Daraufhin schob er seinen Weitermarsch auf, durchzog jene Gegend und erwartete die Bayern, die nicht den selben Zugang nach Böhmen wie die Sachsen hatten.
(47.) Doch weil jene ihr Kommen verzögerten, kam der König nur mit den Sachsen zu einer Saaz genannten Stadt. Angesichts seiner Macht gerieten die Bürger in nicht geringe Aufregung und sannen sofort darauf, wie sie um Frieden ersuchen und die Huld des Königs erreichen könnten.

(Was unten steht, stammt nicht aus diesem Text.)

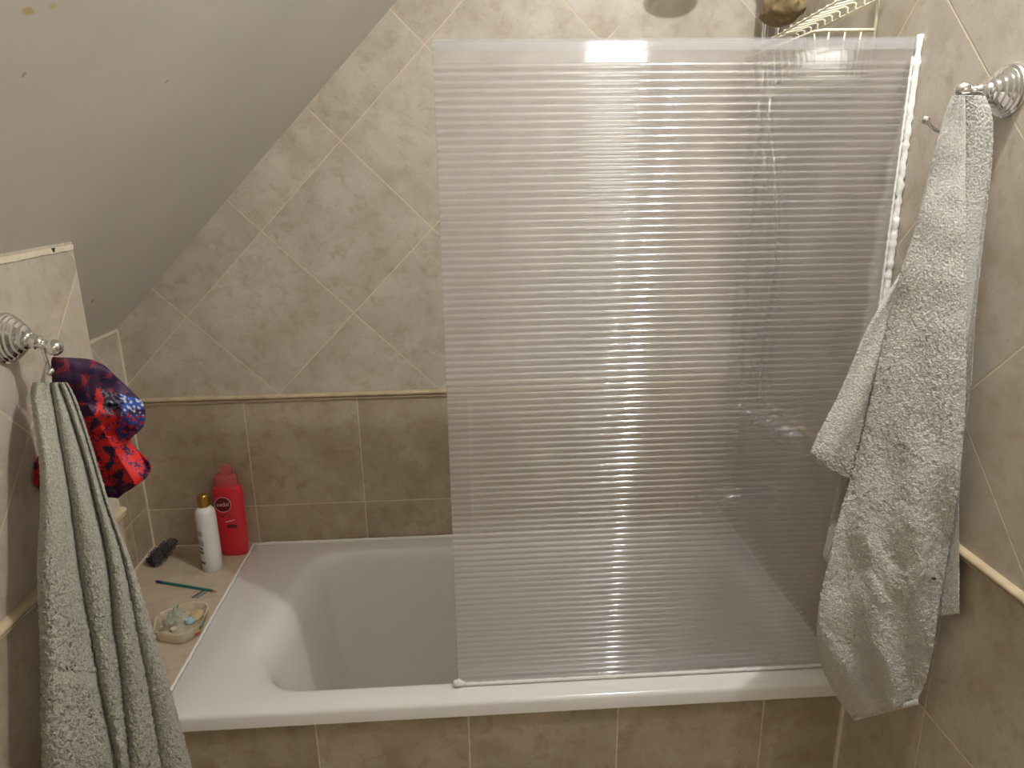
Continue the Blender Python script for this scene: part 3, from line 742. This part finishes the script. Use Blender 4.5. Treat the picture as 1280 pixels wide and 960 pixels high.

Sie öffneten also auf der Stelle die Stadttore und unter der Bedingung seine Huld zu erlangen warfen sie die Polen hinaus, die Boleslaw (Chrobry) ihnen zum Schutz dieses Ortes beigegeben hatte. Und beim Hinauswerfen verunstalteten sie einige durch Abschneiden von Gliedern, einige stürzten sie von den höchsten Stellen hinab, andere beseitigten sie auch, um die ihm von diesen angetane Beleidigung zu rächen und auch der königlichen Ehre in allem Genüge zu tun.
Schließlich erreichte die Glut dieser Grausamkeit das Herz des Königs und die ihm eigene Frömmigkeit neigte dazu, derartigen Wahnsinn zu untersagen. Schon wurden die Lebenden herausgeführt und erschienen in der Kirche vor dem König. Danach übergab sich die ganze Stadt dem König, versprach wie es sein muss durch Eid die Treue und band sich durch Geiseln.
Inzwischen kam das Gerücht auf, Boleslaw (Chrobry) sei von in einer Verschwörung verbundenen Pragern beseitigt worden. Und obwohl es eine Lüge war, erschreckte es dennoch die Getreuen Boleslaws sehr.